Exercise task: Find the string "scene" and gather every line that holds it.

Supplied material:
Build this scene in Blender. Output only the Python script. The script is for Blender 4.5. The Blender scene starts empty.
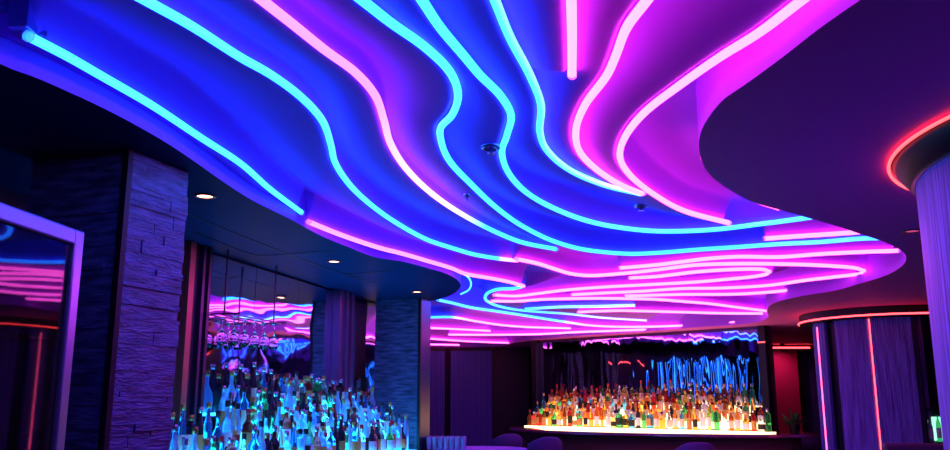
import bpy, bmesh, math, random
import numpy as np
from mathutils import Vector, Matrix
from mathutils.geometry import tessellate_polygon
random.seed(7)
rng = np.random.RandomState(5)
D = bpy.data
COL = bpy.context.scene.collection
PI = math.pi
# ------------------------------------------------------------------ camera
FPX, TILT, EYE = 850.0, math.radians(11.7), 1.5
cam = D.cameras.new('camera'); cam.sensor_width = 36; cam.lens = FPX/950*36
cam.clip_end = 200
co = D.objects.new('camera', cam); COL.objects.link(co)
co.location = (0, 0, EYE); co.rotation_euler = (PI/2+TILT, 0, 0)
bpy.context.scene.camera = co

def P(px, py, z):
    """point of the horizontal plane z seen at a pixel (used to survey the plan)"""
    x = (px-475)/FPX; v = (225-py)/FPX
    ry = math.cos(TILT)-v*math.sin(TILT); rz = math.sin(TILT)+v*math.cos(TILT)
    t = (z-EYE)/rz
    return (x*t, ry*t)

# ------------------------------------------------------------------ materials
def mat(name, base=(.5, .5, .5), rough=.5, metal=0, spec=.5, trans=0, emit=None, es=0, coat=0, ior=1.45):
    m = D.materials.new(name); m.use_nodes = True
    b = m.node_tree.nodes['Principled BSDF']
    b.inputs['Base Color'].default_value = (*base, 1)
    b.inputs['Roughness'].default_value = rough
    b.inputs['Metallic'].default_value = metal
    b.inputs['Specular IOR Level'].default_value = spec
    b.inputs['Transmission Weight'].default_value = trans
    b.inputs['IOR'].default_value = ior
    b.inputs['Coat Weight'].default_value = coat
    if emit:
        b.inputs['Emission Color'].default_value = (*emit, 1)
        b.inputs['Emission Strength'].default_value = es
    return m

def noise_bump(m, scale=(1, 1, 1), nscale=5, strength=.2, dist=.02, detail=4):
    nt = m.node_tree; b = nt.nodes['Principled BSDF']
    tc = nt.nodes.new('ShaderNodeTexCoord'); mp = nt.nodes.new('ShaderNodeMapping')
    mp.inputs['Scale'].default_value = scale
    n = nt.nodes.new('ShaderNodeTexNoise'); n.inputs['Scale'].default_value = nscale; n.inputs['Detail'].default_value = detail
    bp = nt.nodes.new('ShaderNodeBump'); bp.inputs['Strength'].default_value = strength; bp.inputs['Distance'].default_value = dist
    nt.links.new(tc.outputs['Object'], mp.inputs['Vector']); nt.links.new(mp.outputs[0], n.inputs['Vector'])
    nt.links.new(n.outputs['Fac'], bp.inputs['Height']); nt.links.new(bp.outputs[0], b.inputs['Normal'])
    return m

def noise_color(m, c1, c2, scale=(1, 1, 1), nscale=5, detail=4, lo=.35, hi=.65):
    nt = m.node_tree; b = nt.nodes['Principled BSDF']
    tc = nt.nodes.new('ShaderNodeTexCoord'); mp = nt.nodes.new('ShaderNodeMapping')
    mp.inputs['Scale'].default_value = scale
    n = nt.nodes.new('ShaderNodeTexNoise'); n.inputs['Scale'].default_value = nscale; n.inputs['Detail'].default_value = detail
    r = nt.nodes.new('ShaderNodeValToRGB')
    r.color_ramp.elements[0].position = lo; r.color_ramp.elements[0].color = (*c1, 1)
    r.color_ramp.elements[1].position = hi; r.color_ramp.elements[1].color = (*c2, 1)
    nt.links.new(tc.outputs['Object'], mp.inputs['Vector']); nt.links.new(mp.outputs[0], n.inputs['Vector'])
    nt.links.new(n.outputs['Fac'], r.inputs[0]); nt.links.new(r.outputs[0], b.inputs['Base Color'])
    return m

M = {}
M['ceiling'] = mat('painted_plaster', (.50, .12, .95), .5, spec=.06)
M['soffit'] = noise_bump(mat('plum_plaster', (.75, .11, .58), .55, spec=.25), nscale=300, strength=.04, dist=.002)
M['soffit_bar'] = noise_bump(mat('black_lacquer_panel', (.006, .03, .12), .45, spec=.03), nscale=3, strength=.05, dist=.01)
M['black'] = mat('black_paint', (.008, .008, .012), .45)
M['floor'] = noise_color(mat('dark_floor', rough=.35), (.07, .05, .10), (.11, .08, .15), nscale=3)
M['wall'] = noise_bump(mat('plum_wall', (.06, .03, .09), .7), nscale=60, strength=.1, dist=.003)
M['stone'] = noise_bump(noise_color(mat('split_stone', rough=.2, spec=.8), (.035, .05, .13), (.11, .15, .36), (1, 1, 6), 6, 6), (1, 1, 5), 22, .55, .012, 6)
M['mirror'] = mat('antique_mirror', (.62, .66, .85), .03, 1)
M['darkmetal'] = mat('dark_bronze', (.10, .06, .14), .3, .8)
M['frame'] = mat('satin_frame', (.30, .34, .66), .28, .9)
M['copper'] = mat('copper_trim', (.55, .18, .14), .35, .6)
M['wood'] = noise_bump(noise_color(mat('grained_wood', rough=.5, spec=.4), (.10, .09, .36), (.46, .42, 1.0), (1, 1, .035), 55, 4, .3, .7), (1, 1, .03), 60, .5, .008, 3)
M['flute'] = mat('fluted_panel', (.10, .12, .45), .6)
M['red'] = mat('oxblood_panel', (.85, .05, .22), .55)
M['counter'] = mat('polished_counter', (.10, .05, .10), .2, coat=.5)
M['barfront'] = noise_bump(mat('textured_bar_front', (.22, .09, .07), .5), nscale=70, strength=.8, dist=.02)
M['step_warm'] = mat('backlit_glass_warm', (.9, .8, .6), .4, emit=(1, .68, .36), es=2.6)
M['step_blue'] = mat('backlit_glass_blue', (.5, .7, .9), .4, emit=(.02, .40, 1), es=9)
M['led_red'] = mat('red_led', (.2, .02, .02), .4, emit=(1, .045, .06), es=7)
M['led_pink'] = mat('hot_pink_led', (.2, .02, .02), .4, emit=(1, .07, .22), es=5)
M['lamp'] = mat('warm_lamp', (.8, .6, .4), .4, emit=(1, .42, .22), es=6)
M['lamp_dim'] = mat('dim_lamp', (.8, .3, .4), .4, emit=(1, .1, .3), es=.6)
M['endcap'] = mat('clear_endcap', (.8, .8, .95), .2, trans=.5)
M['tumbler'] = mat('tumbler_glass', (.6, .68, 1), .08, trans=.4)
M['glass'] = mat('clear_glass', (.9, .93, 1), .03, trans=1)
M['pane'] = mat('cabinet_pane', (.5, .5, .65), .02, trans=1, ior=1.35)
M['cabin'] = mat('cabinet_lining', (.05, .04, .08), .25, spec=.6)
M['upholstery'] = noise_bump(mat('indigo_velvet', (.12, .08, .30), .7), nscale=200, strength=.2, dist=.002)
M['table'] = mat('pale_table_top', (.18, .30, .95), .35)
M['white'] = mat('white_shade', (.75, .72, .8), .5)
M['leaf'] = mat('green_leaf', (.05, .16, .05), .5)
M['cable'] = mat('orange_light_cable', (.3, .1, .02), .4, emit=(1, .25, .04), es=2.2)

def neon_material():
    m = D.materials.new('neon_light'); m.use_nodes = True
    nt = m.node_tree; b = nt.nodes['Principled BSDF']
    a = nt.nodes.new('ShaderNodeAttribute'); a.attribute_name = 'glow'
    b.inputs['Base Color'].default_value = (.5, .5, .5, 1)
    nt.links.new(a.outputs['Color'], b.inputs['Emission Color'])
    b.inputs['Emission Strength'].default_value = NEON
    return m
NEON = 8.4
M['neon'] = neon_material()

# ------------------------------------------------------------------ object helpers
def link(name, me, m=None, parent=None, smooth=False):
    if m is not None:
        for k in (m if isinstance(m, (list, tuple)) else [m]): me.materials.append(k)
    o = D.objects.new(name, me); COL.objects.link(o)
    if parent is not None: o.parent = parent
    if smooth:
        me.polygons.foreach_set('use_smooth', [True]*len(me.polygons)); me.update()
    return o

def obj(name, bm, m=None, parent=None, smooth=False, bevel=0):
    me = D.meshes.new(name); bmesh.ops.recalc_face_normals(bm, faces=bm.faces[:]); bm.to_mesh(me); bm.free()
    o = link(name, me, m, parent, smooth)
    if bevel:
        md = o.modifiers.new('bevel', 'BEVEL'); md.width = bevel; md.segments = 3; md.limit_method = 'ANGLE'
    return o

def tag(o, label=None, cat=None, group=None, kind=None):
    if label: o['label'] = label
    if cat: o['category'] = cat
    if group: o['group'] = group
    if kind: o['kind'] = kind
    return o

def thing(name, label, cat, loc=(0, 0, 0), rz=0, group=None):
    o = D.objects.new(name, None); COL.objects.link(o); o.empty_display_size = .1
    o.location = loc; o.rotation_euler = (0, 0, rz)
    return tag(o, label, cat, group)

def box(bm, x0, x1, y0, y1, z0, z1):
    vs = [bm.verts.new(c) for c in ((x0,y0,z0),(x1,y0,z0),(x1,y1,z0),(x0,y1,z0),(x0,y0,z1),(x1,y0,z1),(x1,y1,z1),(x0,y1,z1))]
    for f in ((0,3,2,1),(4,5,6,7),(0,1,5,4),(1,2,6,5),(2,3,7,6),(3,0,4,7)): bm.faces.new([vs[i] for i in f])

def bbox(*a):
    bm = bmesh.new(); box(bm, *a); return bm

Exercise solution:
Build this scene in Blender. Output only the Python script. The script is for Blender 4.5. The Blender scene starts empty.
COL = bpy.context.scene.collection
bpy.context.scene.camera = co